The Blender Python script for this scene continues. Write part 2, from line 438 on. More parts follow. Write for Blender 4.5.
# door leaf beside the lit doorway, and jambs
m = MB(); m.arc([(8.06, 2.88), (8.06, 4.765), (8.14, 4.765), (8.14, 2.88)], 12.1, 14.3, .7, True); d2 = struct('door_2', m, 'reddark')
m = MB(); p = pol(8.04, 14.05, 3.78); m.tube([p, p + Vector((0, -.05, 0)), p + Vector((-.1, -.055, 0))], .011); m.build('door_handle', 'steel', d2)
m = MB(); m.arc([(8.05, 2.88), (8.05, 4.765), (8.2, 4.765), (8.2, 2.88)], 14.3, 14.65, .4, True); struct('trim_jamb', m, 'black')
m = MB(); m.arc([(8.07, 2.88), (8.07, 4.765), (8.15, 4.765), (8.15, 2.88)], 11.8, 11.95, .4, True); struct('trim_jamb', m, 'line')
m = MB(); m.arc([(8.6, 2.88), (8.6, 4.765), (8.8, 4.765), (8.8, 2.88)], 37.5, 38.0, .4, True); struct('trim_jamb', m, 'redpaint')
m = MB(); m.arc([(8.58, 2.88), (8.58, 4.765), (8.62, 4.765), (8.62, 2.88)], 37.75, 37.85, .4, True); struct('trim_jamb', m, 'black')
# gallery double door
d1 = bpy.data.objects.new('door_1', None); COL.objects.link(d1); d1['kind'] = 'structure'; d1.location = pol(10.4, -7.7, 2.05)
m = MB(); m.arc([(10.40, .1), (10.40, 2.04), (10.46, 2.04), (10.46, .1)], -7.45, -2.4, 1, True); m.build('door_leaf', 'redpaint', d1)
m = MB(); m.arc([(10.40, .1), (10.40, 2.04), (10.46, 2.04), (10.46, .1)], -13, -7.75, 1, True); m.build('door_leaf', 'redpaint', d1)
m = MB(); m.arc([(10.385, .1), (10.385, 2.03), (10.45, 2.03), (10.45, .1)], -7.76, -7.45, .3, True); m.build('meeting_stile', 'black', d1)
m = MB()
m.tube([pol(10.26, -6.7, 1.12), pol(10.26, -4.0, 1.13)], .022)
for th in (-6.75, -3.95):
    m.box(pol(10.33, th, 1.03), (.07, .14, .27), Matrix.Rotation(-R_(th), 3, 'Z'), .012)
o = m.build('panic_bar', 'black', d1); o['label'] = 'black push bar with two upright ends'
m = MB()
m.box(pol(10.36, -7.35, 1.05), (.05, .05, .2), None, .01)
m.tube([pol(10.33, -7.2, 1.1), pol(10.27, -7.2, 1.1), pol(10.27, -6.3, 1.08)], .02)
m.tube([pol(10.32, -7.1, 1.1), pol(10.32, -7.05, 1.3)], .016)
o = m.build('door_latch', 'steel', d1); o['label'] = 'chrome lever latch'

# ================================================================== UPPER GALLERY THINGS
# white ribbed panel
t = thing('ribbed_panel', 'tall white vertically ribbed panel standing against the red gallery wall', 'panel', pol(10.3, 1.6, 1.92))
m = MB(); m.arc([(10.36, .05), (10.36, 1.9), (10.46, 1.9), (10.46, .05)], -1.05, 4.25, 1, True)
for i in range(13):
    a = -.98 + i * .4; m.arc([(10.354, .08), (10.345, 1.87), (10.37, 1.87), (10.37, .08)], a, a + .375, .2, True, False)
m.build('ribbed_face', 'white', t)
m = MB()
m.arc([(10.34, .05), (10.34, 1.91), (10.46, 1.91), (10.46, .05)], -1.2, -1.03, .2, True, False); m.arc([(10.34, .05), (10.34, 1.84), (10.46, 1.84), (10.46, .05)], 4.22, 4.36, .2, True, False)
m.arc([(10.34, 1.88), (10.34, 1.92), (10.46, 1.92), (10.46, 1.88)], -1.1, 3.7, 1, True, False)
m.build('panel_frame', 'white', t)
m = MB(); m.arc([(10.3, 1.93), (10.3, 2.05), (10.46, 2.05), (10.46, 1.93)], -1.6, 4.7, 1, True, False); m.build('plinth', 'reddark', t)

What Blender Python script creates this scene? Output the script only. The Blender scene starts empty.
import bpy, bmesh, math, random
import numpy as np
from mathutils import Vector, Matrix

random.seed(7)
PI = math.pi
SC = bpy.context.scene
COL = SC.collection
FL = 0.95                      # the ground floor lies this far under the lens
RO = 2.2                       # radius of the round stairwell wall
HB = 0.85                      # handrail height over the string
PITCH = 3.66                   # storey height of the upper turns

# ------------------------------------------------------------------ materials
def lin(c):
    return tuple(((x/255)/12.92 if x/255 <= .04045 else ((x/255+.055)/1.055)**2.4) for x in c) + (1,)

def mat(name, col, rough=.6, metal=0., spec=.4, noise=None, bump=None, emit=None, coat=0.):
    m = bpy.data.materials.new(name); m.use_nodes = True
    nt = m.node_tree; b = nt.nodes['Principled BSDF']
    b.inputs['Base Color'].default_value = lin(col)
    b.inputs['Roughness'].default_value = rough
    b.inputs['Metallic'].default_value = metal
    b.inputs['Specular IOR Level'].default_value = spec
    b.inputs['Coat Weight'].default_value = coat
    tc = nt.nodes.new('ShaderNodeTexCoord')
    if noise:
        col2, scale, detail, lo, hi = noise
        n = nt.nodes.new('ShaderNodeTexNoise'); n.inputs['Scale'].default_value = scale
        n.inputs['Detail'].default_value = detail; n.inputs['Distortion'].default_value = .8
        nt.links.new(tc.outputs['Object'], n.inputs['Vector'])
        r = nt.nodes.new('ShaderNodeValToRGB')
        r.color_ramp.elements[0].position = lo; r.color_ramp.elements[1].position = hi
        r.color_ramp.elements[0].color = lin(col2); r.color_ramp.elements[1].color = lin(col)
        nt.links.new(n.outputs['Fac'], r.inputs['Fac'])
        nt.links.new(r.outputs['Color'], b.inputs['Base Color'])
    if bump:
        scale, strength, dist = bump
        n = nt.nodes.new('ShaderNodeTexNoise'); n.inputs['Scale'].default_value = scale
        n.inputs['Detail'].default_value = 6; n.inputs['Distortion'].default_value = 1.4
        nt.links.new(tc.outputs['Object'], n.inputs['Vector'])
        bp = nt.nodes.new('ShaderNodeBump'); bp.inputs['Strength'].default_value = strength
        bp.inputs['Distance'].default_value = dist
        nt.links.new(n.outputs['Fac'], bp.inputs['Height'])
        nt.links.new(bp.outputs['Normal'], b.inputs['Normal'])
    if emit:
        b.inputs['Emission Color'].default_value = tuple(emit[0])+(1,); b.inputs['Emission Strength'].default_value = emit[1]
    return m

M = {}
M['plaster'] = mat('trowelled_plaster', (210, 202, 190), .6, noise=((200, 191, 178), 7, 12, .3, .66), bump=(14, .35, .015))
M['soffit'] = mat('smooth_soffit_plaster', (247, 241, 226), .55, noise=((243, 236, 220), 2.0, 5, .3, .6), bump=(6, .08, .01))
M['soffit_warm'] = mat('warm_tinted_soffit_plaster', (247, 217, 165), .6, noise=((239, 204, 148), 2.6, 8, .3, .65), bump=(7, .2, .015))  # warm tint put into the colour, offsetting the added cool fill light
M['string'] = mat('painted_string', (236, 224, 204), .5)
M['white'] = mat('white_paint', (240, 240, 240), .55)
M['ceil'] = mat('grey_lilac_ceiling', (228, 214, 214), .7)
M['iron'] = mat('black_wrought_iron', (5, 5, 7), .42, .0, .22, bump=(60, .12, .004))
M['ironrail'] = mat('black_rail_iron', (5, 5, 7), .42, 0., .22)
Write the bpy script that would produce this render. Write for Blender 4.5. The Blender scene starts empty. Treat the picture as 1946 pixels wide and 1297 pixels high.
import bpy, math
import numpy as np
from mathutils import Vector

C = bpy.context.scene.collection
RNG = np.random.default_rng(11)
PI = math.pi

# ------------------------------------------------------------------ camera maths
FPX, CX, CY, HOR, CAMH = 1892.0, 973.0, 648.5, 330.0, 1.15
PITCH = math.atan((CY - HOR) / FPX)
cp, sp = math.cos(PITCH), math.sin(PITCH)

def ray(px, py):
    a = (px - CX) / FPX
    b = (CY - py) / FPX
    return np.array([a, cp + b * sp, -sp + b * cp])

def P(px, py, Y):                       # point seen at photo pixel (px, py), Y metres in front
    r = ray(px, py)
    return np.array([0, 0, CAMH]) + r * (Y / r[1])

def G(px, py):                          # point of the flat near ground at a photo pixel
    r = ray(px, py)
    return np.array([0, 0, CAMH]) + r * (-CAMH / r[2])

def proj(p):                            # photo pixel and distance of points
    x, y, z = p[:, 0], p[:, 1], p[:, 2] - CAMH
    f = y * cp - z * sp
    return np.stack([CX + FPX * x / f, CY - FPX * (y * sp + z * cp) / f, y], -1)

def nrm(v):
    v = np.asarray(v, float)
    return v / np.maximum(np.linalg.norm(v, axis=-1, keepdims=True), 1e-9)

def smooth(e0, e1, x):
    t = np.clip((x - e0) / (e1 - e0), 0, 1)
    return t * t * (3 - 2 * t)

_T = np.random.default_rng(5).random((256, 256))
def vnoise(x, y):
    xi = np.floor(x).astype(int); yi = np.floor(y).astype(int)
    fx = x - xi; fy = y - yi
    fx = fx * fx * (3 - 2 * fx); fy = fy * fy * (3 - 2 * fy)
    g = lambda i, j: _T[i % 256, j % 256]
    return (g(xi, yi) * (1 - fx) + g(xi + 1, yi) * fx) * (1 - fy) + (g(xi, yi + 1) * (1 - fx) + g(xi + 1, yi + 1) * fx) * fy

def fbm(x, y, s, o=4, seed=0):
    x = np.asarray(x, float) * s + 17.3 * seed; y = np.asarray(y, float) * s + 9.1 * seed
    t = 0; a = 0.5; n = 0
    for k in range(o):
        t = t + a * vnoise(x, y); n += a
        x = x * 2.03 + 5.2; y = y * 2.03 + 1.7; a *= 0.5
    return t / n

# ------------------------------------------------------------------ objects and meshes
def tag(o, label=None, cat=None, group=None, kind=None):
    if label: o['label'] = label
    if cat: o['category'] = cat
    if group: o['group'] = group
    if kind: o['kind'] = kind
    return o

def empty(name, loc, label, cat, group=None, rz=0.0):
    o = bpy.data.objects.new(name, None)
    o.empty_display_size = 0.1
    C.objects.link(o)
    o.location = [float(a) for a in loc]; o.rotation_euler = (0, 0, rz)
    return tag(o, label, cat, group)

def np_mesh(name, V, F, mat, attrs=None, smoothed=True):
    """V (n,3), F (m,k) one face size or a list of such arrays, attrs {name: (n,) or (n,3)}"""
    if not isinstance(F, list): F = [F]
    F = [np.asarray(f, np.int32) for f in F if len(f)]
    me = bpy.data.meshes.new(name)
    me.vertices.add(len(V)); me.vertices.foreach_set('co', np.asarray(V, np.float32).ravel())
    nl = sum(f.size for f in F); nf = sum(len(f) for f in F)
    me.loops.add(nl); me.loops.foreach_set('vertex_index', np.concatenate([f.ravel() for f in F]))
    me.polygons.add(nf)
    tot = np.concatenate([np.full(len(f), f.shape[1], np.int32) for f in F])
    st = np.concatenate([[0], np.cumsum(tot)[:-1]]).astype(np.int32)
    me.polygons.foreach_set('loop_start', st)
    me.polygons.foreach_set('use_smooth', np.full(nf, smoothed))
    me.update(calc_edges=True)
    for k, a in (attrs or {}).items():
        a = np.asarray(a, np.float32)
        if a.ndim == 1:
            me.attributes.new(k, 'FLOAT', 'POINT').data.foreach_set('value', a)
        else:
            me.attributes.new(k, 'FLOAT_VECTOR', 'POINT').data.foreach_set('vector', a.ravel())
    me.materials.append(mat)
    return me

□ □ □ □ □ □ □

Extract the lines of the preceding material that run from the line with "Write the bpy" through the line with "return np.array([a, cp", inclusive, reproducing them exactly and adding nothing.

Write the bpy script that would produce this render. Write for Blender 4.5. The Blender scene starts empty. Treat the picture as 1946 pixels wide and 1297 pixels high.
import bpy, math
import numpy as np
from mathutils import Vector

C = bpy.context.scene.collection
RNG = np.random.default_rng(11)
PI = math.pi

# ------------------------------------------------------------------ camera maths
FPX, CX, CY, HOR, CAMH = 1892.0, 973.0, 648.5, 330.0, 1.15
PITCH = math.atan((CY - HOR) / FPX)
cp, sp = math.cos(PITCH), math.sin(PITCH)

def ray(px, py):
    a = (px - CX) / FPX
    b = (CY - py) / FPX
    return np.array([a, cp + b * sp, -sp + b * cp])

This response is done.